MyPref is Chhajlani’s attempt to reduce the clutter consumers face in retail apps — though it certainly has a long road ahead. The company is clearly competing with Facebook, which since its founding has been desperate to learn what users like and how to make money off it. Eventually, Facebook could pursue MyPref’s mobile location-based approach, which would spell trouble for the fledgling startup.
But Chhajlani believes MyPref’s friend compatibility metric could help it compete against Facebook. “Unlike other networks that deal with the number of likes and preferences, we deal with quantifying each individual number as well, and not in a generic way, but based on your own preferences and of those within your network,” he said.
Chhajlani and his friend Manan Bhandari found MyPref in India in January. The idea for the company came when the cofounders were struggling to remember a specific dish their friends recommended in a restaurant.

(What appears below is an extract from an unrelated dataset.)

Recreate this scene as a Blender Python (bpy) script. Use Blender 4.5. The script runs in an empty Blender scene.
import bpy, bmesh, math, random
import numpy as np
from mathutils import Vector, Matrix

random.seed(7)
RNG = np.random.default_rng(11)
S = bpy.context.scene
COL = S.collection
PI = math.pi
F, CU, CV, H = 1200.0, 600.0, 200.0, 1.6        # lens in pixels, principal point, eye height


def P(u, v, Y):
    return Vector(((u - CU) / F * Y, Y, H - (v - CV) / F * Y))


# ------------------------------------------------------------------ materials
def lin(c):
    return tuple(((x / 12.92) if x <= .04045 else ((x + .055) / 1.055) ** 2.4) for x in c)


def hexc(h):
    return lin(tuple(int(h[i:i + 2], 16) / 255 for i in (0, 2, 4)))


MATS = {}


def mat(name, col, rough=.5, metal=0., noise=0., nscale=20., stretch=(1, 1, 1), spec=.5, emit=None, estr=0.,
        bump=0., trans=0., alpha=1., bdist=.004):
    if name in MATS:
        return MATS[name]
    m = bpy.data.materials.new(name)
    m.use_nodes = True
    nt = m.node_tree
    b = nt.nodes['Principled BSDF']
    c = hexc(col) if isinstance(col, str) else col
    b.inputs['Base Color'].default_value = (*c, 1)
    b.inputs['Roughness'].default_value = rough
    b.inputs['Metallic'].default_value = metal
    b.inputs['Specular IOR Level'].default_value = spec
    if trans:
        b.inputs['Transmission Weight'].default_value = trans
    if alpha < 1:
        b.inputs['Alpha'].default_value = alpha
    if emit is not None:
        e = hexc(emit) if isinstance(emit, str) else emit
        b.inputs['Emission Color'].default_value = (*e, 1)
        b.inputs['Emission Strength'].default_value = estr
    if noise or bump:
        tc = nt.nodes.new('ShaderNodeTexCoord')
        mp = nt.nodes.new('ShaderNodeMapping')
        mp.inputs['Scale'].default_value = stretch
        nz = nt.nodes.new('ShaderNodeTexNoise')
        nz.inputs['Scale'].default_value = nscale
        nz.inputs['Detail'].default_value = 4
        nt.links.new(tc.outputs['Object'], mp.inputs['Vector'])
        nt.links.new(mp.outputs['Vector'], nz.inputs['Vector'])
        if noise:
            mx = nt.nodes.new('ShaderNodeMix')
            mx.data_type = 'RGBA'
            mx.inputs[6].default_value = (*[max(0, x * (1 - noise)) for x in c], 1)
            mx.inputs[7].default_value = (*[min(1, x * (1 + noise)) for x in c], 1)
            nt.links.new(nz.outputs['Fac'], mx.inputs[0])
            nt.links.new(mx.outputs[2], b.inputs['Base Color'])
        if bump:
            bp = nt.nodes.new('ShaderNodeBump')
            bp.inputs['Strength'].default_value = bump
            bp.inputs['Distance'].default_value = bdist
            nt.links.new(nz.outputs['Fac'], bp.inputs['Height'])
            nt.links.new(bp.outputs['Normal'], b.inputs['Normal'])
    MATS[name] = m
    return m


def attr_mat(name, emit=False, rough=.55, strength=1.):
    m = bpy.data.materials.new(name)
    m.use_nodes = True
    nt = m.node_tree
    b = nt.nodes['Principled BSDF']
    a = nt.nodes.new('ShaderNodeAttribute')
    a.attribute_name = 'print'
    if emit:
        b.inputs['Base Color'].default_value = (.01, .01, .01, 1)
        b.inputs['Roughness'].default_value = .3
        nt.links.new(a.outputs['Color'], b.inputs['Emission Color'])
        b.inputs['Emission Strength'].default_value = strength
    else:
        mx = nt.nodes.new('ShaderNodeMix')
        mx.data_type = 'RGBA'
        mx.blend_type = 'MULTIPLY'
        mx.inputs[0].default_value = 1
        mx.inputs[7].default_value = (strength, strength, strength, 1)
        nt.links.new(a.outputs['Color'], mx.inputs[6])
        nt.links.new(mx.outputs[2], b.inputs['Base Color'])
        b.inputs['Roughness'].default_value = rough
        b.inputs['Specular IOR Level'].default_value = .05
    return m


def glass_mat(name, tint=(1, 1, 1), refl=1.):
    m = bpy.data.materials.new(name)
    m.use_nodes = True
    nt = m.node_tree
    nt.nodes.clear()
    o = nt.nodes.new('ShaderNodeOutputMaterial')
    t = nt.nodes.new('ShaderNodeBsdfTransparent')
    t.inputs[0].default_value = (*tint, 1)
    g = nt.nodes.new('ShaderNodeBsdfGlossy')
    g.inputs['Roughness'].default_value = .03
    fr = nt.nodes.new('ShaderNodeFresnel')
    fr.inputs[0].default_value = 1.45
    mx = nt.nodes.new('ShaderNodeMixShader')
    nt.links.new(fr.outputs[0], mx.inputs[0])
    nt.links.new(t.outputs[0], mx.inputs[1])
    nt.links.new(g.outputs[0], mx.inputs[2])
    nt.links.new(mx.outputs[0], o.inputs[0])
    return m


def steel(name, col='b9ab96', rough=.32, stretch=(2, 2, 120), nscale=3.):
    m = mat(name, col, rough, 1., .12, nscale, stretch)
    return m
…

That led them to believe there was a need for an app that tied our preferences together with location.
The app is functional for two sectors at the moment-food and fashion, which on the one hand allows the company to focus on execution, but is potentially limiting in terms of user interest.
“Finding things around you is a hard problem,” said Sage Panelist Josh Elman of Greylock Partners. “I think it is good they are picking one or two specific verticals to start with. It is a better start than trying to be broad, but I got stuck figuring out how food and fashion fit together.”
The company received seed funding from friends and family earlier this year, and it’s looking to raise additional capital.
MyPref is one of 75 companies and 6 student “alpha” startups chosen by VentureBeat to launch at the DEMOFall 2012 event taking place this week in Silicon Valley. After we make our selections, the chosen companies pay a fee to present. Our coverage of them remains objective.